Sudan: gunmen kill two at anniversary protest outside military headquarters

 Unidentified gunmen killed two people when they opened fire on peaceful protesters who gathered on Tuesday night outside the Sudanese armed forces headquarters in Khartoum to mark the second anniversary of the deadly break-up of a pro-democracy sit-in held at the same spot.

The powerful Central Doctors’ Committee said two protesters were killed and at least 16 were wounded. The government and the military separately put the death toll at two, but did not have a specific figure for the injured.

On Wednesday, the military said it had formed a committee to investigate the incident and was prepared to co-operate with prosecutors to identify the perpetrators and bring them to justice.

It said the gunmen opened fire on the protesters, who were described as peaceful, as they left the area.

The anniversary of the violent break-up of the 2019 sit-in outside the army headquarters falls on the 29th day of Ramadan, which was on Tuesday.

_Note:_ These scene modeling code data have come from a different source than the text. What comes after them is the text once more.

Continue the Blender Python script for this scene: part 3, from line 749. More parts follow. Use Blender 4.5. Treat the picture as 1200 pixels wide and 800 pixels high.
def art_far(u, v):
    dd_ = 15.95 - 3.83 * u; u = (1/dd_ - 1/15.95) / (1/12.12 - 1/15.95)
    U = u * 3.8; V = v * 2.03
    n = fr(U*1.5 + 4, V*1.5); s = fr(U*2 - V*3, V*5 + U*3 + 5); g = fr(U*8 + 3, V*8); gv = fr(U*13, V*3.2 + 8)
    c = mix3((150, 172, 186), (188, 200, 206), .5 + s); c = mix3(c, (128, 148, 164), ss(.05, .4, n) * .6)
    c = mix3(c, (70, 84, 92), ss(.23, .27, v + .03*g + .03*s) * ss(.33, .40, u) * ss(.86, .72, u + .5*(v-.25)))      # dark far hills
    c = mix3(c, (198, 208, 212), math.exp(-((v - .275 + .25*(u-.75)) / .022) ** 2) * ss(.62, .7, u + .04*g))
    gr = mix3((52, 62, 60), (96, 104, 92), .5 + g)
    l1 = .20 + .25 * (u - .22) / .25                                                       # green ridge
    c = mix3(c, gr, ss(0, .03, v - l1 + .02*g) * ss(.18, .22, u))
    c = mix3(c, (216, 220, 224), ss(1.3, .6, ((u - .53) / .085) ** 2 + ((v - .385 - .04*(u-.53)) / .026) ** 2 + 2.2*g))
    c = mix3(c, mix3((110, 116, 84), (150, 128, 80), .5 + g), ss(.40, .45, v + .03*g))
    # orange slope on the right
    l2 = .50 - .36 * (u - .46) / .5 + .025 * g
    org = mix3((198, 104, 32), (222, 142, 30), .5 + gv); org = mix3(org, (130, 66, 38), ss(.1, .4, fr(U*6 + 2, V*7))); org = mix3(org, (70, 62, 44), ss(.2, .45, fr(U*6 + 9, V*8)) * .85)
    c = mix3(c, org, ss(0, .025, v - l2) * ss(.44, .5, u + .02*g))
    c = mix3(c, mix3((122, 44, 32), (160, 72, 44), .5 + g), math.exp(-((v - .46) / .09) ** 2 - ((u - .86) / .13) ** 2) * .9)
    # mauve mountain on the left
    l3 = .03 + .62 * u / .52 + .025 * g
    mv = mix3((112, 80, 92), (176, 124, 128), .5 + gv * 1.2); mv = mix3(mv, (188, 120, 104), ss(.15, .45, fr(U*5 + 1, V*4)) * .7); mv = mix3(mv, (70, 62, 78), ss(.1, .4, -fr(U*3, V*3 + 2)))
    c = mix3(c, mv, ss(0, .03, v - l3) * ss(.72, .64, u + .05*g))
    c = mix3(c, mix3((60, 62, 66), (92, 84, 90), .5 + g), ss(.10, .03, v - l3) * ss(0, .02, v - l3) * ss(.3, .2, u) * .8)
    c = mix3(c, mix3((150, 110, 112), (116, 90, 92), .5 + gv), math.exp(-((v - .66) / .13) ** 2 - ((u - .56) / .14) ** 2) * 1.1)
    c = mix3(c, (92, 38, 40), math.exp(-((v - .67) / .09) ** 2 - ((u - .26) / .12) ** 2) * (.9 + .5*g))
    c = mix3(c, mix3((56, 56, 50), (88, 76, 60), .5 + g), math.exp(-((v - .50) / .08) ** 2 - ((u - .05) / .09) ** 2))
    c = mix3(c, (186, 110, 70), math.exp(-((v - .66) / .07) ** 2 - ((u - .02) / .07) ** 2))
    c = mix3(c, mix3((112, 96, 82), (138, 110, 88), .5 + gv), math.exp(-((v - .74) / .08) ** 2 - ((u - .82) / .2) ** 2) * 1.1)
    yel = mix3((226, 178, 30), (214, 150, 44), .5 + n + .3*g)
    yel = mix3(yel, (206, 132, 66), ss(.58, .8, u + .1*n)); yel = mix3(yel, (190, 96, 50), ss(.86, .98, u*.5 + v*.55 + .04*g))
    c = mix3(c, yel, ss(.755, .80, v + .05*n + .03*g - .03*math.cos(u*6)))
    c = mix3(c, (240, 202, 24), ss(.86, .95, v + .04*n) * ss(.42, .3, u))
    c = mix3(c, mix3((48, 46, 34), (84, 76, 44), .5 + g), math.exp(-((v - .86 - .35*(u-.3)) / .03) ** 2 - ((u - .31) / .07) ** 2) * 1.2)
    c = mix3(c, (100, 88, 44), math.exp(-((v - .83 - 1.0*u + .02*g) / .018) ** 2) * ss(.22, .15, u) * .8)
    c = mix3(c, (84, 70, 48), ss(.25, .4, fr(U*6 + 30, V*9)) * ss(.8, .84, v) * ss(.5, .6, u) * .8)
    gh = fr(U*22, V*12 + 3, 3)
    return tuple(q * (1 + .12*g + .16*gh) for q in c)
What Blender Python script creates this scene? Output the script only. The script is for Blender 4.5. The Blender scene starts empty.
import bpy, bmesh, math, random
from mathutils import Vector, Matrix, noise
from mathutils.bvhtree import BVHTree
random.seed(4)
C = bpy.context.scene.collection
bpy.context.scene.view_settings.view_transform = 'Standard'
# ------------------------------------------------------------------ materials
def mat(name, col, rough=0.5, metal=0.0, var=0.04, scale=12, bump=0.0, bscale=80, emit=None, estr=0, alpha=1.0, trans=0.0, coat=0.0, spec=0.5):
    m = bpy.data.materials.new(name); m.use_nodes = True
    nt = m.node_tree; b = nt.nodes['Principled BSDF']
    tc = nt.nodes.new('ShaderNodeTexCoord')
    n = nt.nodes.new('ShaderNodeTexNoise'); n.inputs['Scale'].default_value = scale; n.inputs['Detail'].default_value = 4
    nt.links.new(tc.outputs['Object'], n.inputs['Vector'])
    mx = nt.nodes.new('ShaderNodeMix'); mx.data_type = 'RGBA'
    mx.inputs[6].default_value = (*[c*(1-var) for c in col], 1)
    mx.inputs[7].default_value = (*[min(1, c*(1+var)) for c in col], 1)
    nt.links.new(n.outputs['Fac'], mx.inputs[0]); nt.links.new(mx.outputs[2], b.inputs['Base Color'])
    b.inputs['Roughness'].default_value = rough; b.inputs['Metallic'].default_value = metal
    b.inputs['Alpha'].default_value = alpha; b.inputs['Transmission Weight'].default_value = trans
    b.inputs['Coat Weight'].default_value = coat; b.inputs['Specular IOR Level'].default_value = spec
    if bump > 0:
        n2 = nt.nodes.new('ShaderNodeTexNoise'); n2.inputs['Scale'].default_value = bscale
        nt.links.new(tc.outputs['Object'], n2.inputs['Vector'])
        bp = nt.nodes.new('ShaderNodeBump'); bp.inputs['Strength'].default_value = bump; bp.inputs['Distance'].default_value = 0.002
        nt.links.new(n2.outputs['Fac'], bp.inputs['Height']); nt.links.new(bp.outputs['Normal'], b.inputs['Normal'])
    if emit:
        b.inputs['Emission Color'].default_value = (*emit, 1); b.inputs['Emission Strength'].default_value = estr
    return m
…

The 2019 sit-in began before the military removed dictator Omar Al Bashir from office on April 11. It continued after his ousting to press demands for the generals to hand over power to a civilian government.

About 100 people were killed when security forces moved to break up the sit-in in June 2019.

The military said the operation was designed to clear one part of the sprawling sit-in site that had become a hangout for criminals, but that things got out of control after the operation began.

An independent investigation was launched in 2019 to establish what exactly happened and who were behind the killings, but it has yet to announce its findings.

The military and the pro-democracy movement that orchestrated months of street protests against Al Bashir’s rule prior to his removal reached a power-sharing agreement in August 2019 for a transitional period before elections are held.

Relations between the two sides, however, are frequently tense over a range of issues, including charges by the civilian-led government that the military oversteps its mandate.

“What happened last night … was a complete crime in which live ammunition was used against peaceful protesters and that can absolutely not be tolerated or ignored,” the government said on Wednesday.

“The slow pace of the work of judicial agencies to expose crime and send suspects to trial has become a worrisome custom. We call on them to urgently undertake a deep revision of their work methods to realise the principles of the glorious December revolution,” it said.